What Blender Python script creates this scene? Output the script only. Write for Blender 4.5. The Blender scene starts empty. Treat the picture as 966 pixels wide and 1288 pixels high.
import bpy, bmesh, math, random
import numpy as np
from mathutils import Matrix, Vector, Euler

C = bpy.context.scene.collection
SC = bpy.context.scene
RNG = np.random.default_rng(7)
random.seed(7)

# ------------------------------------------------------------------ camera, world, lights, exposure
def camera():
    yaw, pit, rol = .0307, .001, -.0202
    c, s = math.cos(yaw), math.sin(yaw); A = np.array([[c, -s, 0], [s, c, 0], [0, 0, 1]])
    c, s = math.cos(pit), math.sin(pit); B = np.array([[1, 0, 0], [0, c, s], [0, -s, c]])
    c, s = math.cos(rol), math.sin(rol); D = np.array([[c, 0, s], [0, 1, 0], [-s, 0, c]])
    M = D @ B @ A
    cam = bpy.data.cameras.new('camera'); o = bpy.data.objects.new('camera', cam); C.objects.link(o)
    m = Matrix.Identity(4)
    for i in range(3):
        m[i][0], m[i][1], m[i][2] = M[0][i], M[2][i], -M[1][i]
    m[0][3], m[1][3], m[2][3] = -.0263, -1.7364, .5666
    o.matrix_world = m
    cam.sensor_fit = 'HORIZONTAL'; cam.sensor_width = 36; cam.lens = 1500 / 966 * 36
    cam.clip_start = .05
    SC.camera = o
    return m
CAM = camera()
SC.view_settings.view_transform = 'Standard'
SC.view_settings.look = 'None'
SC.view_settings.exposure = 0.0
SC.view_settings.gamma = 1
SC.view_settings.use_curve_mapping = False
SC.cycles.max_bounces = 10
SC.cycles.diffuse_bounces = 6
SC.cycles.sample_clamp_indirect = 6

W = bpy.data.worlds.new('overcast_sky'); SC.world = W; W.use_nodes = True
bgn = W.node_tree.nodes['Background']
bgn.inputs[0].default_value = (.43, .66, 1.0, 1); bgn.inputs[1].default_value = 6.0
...
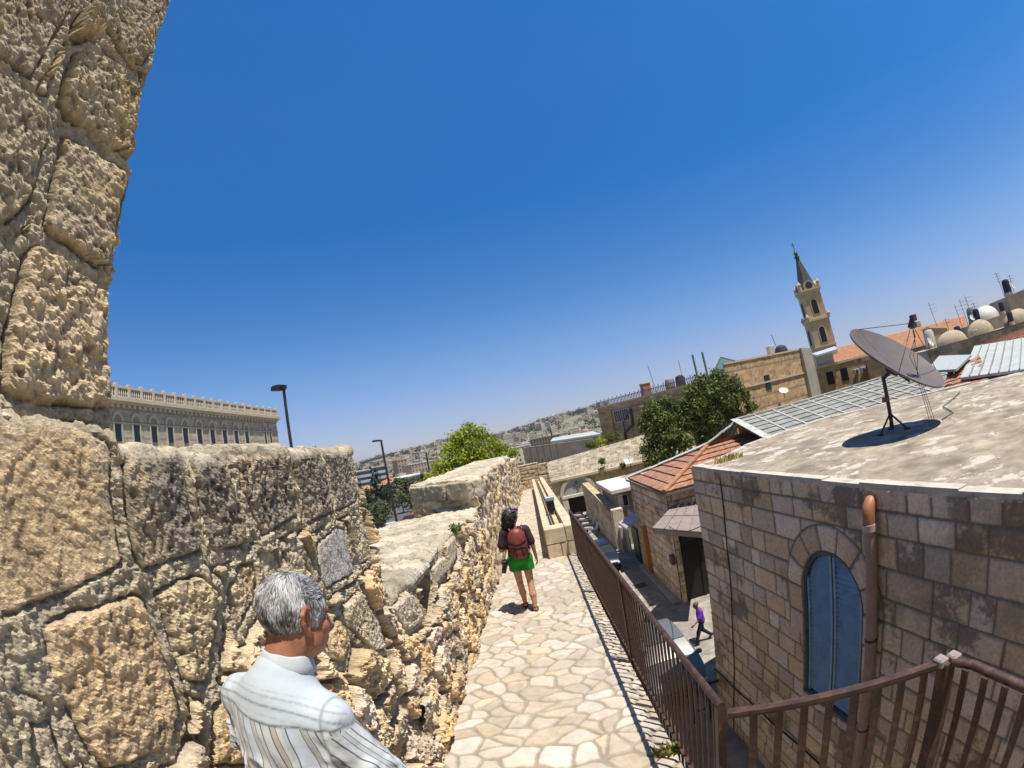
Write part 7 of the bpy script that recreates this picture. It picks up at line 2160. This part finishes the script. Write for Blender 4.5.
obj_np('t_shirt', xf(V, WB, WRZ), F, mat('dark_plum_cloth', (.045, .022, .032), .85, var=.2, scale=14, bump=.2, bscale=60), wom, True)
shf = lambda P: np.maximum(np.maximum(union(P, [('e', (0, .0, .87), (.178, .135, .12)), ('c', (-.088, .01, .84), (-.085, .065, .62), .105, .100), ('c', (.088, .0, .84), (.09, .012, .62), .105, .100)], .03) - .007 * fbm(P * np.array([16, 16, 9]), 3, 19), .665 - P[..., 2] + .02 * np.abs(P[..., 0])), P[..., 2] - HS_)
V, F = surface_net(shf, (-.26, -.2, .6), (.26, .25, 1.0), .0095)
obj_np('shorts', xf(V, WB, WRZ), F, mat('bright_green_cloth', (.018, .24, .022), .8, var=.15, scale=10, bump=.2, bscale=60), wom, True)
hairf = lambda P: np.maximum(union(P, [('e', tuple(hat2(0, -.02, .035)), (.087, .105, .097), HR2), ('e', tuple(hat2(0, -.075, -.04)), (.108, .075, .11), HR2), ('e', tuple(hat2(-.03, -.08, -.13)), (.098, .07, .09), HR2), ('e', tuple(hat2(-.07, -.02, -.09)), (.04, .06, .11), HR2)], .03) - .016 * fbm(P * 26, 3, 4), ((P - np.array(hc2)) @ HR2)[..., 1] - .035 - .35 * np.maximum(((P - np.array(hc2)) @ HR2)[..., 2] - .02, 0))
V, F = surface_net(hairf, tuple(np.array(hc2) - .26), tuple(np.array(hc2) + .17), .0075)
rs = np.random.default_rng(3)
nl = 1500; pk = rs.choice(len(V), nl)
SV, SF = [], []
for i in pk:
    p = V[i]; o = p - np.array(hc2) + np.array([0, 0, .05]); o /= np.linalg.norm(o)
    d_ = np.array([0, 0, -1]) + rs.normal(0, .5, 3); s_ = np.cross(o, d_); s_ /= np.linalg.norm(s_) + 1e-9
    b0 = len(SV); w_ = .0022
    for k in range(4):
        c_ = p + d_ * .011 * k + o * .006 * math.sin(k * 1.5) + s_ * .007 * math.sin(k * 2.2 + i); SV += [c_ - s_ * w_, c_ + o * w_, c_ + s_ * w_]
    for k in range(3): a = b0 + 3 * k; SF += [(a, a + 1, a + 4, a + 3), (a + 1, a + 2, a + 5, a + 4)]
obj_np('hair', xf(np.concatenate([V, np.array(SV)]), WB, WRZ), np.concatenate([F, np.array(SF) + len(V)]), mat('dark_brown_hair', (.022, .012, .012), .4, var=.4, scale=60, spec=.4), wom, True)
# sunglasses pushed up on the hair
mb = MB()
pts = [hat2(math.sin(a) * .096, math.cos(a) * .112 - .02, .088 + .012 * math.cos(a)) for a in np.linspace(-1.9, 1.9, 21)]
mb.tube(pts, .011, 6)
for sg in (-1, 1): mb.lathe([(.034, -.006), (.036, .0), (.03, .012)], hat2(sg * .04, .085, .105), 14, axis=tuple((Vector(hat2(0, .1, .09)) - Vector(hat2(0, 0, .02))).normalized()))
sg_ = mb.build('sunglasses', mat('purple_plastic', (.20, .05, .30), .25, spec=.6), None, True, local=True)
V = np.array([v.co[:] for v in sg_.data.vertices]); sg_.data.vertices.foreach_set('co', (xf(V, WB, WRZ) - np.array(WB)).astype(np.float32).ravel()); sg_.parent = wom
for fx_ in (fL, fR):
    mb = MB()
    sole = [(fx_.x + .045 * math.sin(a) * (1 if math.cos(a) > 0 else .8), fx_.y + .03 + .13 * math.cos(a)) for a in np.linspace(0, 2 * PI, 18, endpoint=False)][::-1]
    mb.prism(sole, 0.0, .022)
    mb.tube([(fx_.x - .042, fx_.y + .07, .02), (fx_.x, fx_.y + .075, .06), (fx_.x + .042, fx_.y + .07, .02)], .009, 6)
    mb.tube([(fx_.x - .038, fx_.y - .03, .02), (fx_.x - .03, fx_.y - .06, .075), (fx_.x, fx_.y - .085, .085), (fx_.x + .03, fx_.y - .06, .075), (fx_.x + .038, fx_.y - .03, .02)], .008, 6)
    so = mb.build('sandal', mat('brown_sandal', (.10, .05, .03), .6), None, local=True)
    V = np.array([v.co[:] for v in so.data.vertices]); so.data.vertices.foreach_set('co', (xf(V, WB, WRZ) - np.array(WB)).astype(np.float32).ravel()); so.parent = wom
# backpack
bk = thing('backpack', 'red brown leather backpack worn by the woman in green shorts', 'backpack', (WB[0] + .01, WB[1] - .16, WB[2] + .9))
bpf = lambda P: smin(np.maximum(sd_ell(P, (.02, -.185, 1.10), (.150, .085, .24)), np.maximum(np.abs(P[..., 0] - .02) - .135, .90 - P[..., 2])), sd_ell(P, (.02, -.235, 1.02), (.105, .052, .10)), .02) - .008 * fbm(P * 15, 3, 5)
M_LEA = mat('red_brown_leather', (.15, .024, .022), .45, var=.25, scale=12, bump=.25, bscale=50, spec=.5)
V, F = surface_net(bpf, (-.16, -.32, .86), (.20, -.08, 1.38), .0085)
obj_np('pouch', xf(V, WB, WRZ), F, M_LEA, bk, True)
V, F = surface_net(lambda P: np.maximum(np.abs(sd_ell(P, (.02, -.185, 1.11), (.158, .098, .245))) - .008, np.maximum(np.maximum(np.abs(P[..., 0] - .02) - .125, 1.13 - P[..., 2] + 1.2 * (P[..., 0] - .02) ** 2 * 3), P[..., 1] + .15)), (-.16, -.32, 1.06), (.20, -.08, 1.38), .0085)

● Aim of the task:
Retype, word for word, every line from the line with "What Blender Python" to the line with "random.seed(7)", inclusive. Add nothing.

● Task answer:
What Blender Python script creates this scene? Output the script only. Write for Blender 4.5. The Blender scene starts empty. Treat the picture as 966 pixels wide and 1288 pixels high.
import bpy, bmesh, math, random
import numpy as np
from mathutils import Matrix, Vector, Euler

C = bpy.context.scene.collection
SC = bpy.context.scene
RNG = np.random.default_rng(7)
random.seed(7)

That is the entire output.